- _Given request_: Set down the lines from the one containing "for Blender 4.5." to the one containing "2.95, .7, (0, -.1, 0))", both lines included, exactly as they stand and with no other lines.

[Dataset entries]
▼
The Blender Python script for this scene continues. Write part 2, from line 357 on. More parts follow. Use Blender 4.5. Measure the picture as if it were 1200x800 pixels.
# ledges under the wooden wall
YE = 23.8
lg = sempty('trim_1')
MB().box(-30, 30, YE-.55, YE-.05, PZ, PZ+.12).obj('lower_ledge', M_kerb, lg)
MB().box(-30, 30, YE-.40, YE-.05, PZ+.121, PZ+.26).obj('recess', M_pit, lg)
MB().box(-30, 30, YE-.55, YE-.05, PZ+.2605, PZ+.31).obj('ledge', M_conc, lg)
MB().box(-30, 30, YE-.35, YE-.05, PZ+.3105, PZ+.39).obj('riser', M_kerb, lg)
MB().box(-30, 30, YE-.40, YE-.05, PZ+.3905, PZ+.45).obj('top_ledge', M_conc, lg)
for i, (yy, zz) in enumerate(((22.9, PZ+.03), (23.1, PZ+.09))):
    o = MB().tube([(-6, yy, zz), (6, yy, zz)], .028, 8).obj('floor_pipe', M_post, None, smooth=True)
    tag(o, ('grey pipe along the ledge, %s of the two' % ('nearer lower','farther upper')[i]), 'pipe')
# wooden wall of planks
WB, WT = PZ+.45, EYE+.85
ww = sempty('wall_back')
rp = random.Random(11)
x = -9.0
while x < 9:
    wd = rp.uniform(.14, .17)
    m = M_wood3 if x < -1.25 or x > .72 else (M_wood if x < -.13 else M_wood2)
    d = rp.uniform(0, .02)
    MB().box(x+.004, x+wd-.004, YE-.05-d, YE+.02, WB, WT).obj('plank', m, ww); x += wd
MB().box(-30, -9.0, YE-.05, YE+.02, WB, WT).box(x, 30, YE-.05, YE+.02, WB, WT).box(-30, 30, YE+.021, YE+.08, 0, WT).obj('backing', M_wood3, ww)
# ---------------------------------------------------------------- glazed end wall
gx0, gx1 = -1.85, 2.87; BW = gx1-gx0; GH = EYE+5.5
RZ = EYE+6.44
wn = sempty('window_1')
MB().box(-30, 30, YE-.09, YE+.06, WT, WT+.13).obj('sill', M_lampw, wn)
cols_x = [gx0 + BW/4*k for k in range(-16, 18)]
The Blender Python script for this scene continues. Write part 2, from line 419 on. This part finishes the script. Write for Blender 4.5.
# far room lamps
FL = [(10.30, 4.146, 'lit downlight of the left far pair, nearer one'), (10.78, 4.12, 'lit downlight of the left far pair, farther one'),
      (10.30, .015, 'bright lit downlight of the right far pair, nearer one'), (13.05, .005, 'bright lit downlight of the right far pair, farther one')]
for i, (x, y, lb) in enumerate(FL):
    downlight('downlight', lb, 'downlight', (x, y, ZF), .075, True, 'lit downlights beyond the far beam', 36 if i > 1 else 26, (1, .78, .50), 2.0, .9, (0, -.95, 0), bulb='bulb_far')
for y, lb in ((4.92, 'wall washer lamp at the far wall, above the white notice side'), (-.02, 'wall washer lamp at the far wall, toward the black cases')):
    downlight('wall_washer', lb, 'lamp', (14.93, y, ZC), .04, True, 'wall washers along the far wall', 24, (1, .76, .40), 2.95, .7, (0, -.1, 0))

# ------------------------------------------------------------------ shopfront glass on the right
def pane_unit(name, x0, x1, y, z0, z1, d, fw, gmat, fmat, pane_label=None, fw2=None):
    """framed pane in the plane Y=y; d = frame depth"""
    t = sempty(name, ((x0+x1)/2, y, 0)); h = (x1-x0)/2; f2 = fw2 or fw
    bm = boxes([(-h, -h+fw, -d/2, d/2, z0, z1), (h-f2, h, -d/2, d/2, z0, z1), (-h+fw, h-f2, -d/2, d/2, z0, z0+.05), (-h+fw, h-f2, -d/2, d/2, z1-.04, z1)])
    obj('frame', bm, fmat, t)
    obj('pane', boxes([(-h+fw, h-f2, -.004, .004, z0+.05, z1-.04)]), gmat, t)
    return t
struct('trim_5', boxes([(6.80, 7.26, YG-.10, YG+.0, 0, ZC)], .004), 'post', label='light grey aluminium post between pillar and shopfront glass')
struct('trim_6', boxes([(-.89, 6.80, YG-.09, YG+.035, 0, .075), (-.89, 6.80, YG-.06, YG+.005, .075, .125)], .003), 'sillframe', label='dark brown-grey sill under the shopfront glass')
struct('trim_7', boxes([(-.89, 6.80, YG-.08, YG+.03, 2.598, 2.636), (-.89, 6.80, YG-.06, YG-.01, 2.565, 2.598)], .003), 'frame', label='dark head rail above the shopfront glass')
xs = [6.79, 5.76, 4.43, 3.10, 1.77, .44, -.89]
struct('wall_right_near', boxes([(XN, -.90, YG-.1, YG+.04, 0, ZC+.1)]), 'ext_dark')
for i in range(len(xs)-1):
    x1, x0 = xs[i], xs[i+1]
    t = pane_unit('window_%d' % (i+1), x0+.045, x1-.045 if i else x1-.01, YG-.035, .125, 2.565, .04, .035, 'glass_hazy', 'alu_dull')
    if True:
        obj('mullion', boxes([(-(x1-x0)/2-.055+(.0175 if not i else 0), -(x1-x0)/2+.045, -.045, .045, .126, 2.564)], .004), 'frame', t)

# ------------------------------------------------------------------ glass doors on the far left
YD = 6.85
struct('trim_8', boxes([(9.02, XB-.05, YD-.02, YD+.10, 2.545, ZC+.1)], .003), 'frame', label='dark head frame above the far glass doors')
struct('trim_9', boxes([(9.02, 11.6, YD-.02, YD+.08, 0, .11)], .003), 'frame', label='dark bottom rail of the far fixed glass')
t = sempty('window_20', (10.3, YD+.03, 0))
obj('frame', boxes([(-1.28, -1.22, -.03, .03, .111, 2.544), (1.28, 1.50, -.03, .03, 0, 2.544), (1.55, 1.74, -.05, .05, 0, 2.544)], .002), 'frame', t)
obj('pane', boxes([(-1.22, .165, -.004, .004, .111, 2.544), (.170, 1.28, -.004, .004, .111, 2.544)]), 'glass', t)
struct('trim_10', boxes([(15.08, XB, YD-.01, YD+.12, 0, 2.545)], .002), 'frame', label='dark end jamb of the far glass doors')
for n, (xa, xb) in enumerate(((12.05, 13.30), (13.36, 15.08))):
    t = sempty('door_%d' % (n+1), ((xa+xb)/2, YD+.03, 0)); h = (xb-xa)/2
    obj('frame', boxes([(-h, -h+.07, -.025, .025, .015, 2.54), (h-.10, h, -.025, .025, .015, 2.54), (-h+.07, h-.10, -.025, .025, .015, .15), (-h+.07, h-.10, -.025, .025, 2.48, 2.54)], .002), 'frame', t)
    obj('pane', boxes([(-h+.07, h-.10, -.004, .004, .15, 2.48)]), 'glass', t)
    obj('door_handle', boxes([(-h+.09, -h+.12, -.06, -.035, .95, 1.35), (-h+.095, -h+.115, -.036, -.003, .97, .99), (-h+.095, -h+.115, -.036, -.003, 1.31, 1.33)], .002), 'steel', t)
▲
- _Full answer_:
The Blender Python script for this scene continues. Write part 2, from line 419 on. This part finishes the script. Write for Blender 4.5.
# far room lamps
FL = [(10.30, 4.146, 'lit downlight of the left far pair, nearer one'), (10.78, 4.12, 'lit downlight of the left far pair, farther one'),
      (10.30, .015, 'bright lit downlight of the right far pair, nearer one'), (13.05, .005, 'bright lit downlight of the right far pair, farther one')]
for i, (x, y, lb) in enumerate(FL):
    downlight('downlight', lb, 'downlight', (x, y, ZF), .075, True, 'lit downlights beyond the far beam', 36 if i > 1 else 26, (1, .78, .50), 2.0, .9, (0, -.95, 0), bulb='bulb_far')
for y, lb in ((4.92, 'wall washer lamp at the far wall, above the white notice side'), (-.02, 'wall washer lamp at the far wall, toward the black cases')):
    downlight('wall_washer', lb, 'lamp', (14.93, y, ZC), .04, True, 'wall washers along the far wall', 24, (1, .76, .40), 2.95, .7, (0, -.1, 0))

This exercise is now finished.